Monday, May 31, 2010

Book Review: Simple Spirituality



If you ever have a chance to meet someone who used to take out the trash at Mother Teresa's House for the Dying in India, you should stop and learn from them. Christopher Heuertz, the author and International Director of Word Made Flesh ministries, showed up in India one day looking for a place to serve with the 1979 Nobel Peace Prize winner. His journey there, as well as his other adventures around the world, give him the life lessons that he shares in Simple Spirituality.

In a similar vein as the previously reviewed book, Radical, Heuertz approaches Biblical living from a more personal point of view. Unlike Radical, Simple Spirituality is directed specifically at the walk of individual Christ-followers and not the Church as a whole. He focuses on 5 core values to combat the giants that tend to block our view of God:

Humility to slay the giant of pride and arrogance.
Community to slay the giant of individualism and independence.
Simplicity to slay the giant of intemperance and excess.
Submission to slay the giant of power and control.
Brokenness to slay the giant of triumphalism, defiance, and resistance.

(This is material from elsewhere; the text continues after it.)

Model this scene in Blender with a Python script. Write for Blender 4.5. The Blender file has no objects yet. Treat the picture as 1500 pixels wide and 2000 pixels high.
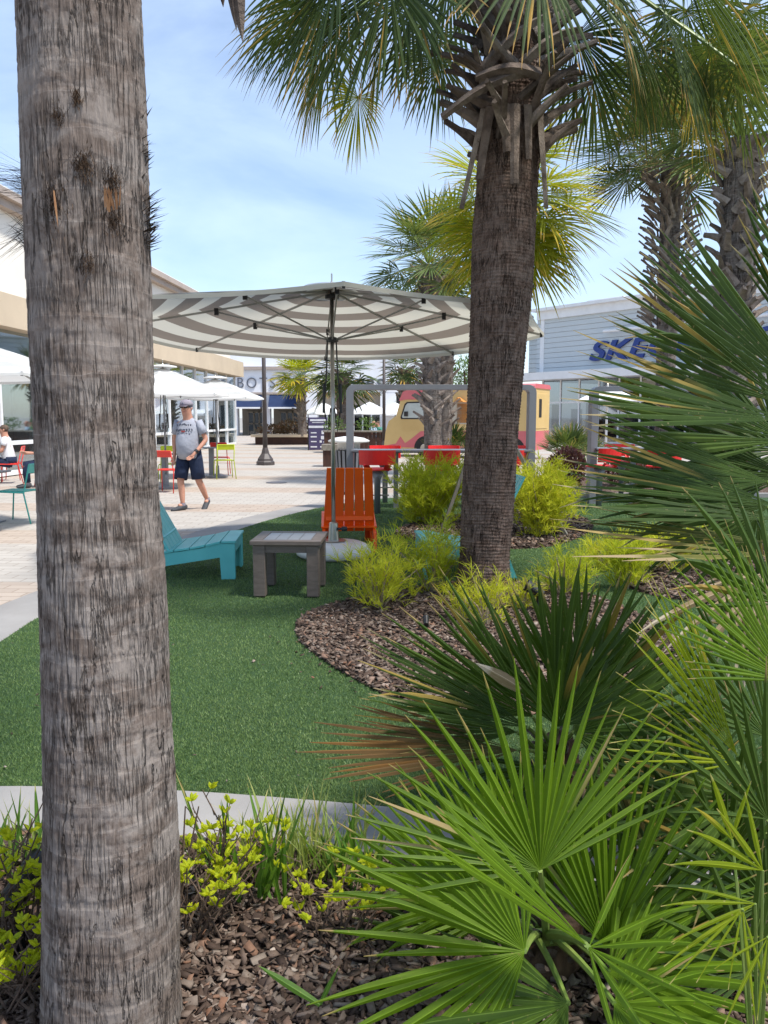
import bpy, math, random
import numpy as np
from mathutils import Vector, Matrix
random.seed(7); rng = np.random.default_rng(7)
R = math.radians; V = Vector
sc = bpy.context.scene
C = sc.collection

# ------------------------------------------------------------ camera, world, sun
F, HC, TH = 1550.0, 1.5, R(6.8)
cam = bpy.data.objects.new('camera', bpy.data.cameras.new('camera')); C.objects.link(cam)
cam.data.sensor_fit = 'VERTICAL'; cam.data.sensor_height = 24; cam.data.lens = F/2000*24
cam.data.clip_start = 0.05; cam.data.clip_end = 3000
cam.location = (0, 0, HC); cam.rotation_euler = (R(90)-TH, 0, 0)
sc.camera = cam
sc.view_settings.view_transform = 'Standard'; sc.view_settings.look = 'None'
sc.view_settings.gamma = 1; sc.view_settings.exposure = 1.02
SUN_EL, SUN_AZ = 62, 118        # azimuth clockwise from +Y (the viewing direction)
sun = bpy.data.objects.new('sun', bpy.data.lights.new('sun', 'SUN')); C.objects.link(sun)
sun.data.energy = 2.75; sun.data.angle = R(5); sun.data.color = (1, 0.955, 0.88)
sd = V((math.sin(R(SUN_AZ))*math.cos(R(SUN_EL)), math.cos(R(SUN_AZ))*math.cos(R(SUN_EL)), math.sin(R(SUN_EL))))
sun.rotation_euler = sd.to_track_quat('Z', 'Y').to_euler()
w = bpy.data.worlds.new('World'); sc.world = w; w.use_nodes = True
nt = w.node_tree; nt.nodes.clear()
def wn(t, **k):
    n = nt.nodes.new(t)
    for a, b in k.items(): setattr(n, a, b)
    return n
out = wn('ShaderNodeOutputWorld'); bg = wn('ShaderNodeBackground'); sky = wn('ShaderNodeTexSky')
sky.sky_type = 'NISHITA'; sky.sun_disc = False; sky.sun_elevation = R(SUN_EL); sky.sun_rotation = R(SUN_AZ)
sky.air_density = 1.0; sky.dust_density = 0.7; sky.ozone_density = 2.2
tc = wn('ShaderNodeTexCoord'); mp = wn('ShaderNodeMapping'); mp.inputs['Scale'].default_value = (1.0, 1.4, 3.2)
mp.inputs['Rotation'].default_value = (0.3, 0.35, 0.5)
n1 = wn('ShaderNodeTexNoise'); n1.inputs['Scale'].default_value = 2.1; n1.inputs['Detail'].default_value = 9; n1.inputs['Roughness'].default_value = .56; n1.inputs['Distortion'].default_value = .5
rp = wn('ShaderNodeValToRGB'); rp.color_ramp.elements[0].position = .36; rp.color_ramp.elements[0].color = (0.10,)*3+(1,)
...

Heuertz believes that any true path to spiritual sight ought to be simple. While he's not a contemplative or a mystic, he has found, in the Bible and in his work with impoverished people, evidence of a simple spirituality. This way of humility, community, simplicity, submission, and brokenness will help you see - no matter how dark things get.

Here are some quotes from Simple Spirituality:

It's humility that opens our eyes to the discovery of God. The self-righteous seem to have the hardest time recognizing God. Story after story in the Gospels illustrates this.

If we are unable to give something away, then we do not possess it, rather it possesses us.

Non-poor Christians mistakenly come to view God's financial and material provision as individual blessing rather than kingdom resources.

For many of us, the things we fill our time with become not so much expressions of who we are but rather distractions from whom we need to become.

We want to make room for Christ to reign on the thrones of our hearts, but only a clean Christ who doesn't make a mess of our lives.

Mother Teresa said, "If the poor die of hunger, it is not because God does not care for them. Rather, it is because neither you nor I are generous enough."

Simplicity is best understood in evaluating how we hold things, not just what we do or don't hold.

We want to make the issue about what we give, but in truth the issue is about what we keep.

We are broken when we recognize our utmost need for God and leave everything behind to have our needs met in God.

1 comment:

shannon564 said...

Sounds amazing. I am planning a trip to the bookstore so I can read this book over my summer break. I can't wait to learn how to apply simple spirituality to my life and my growth in Christ.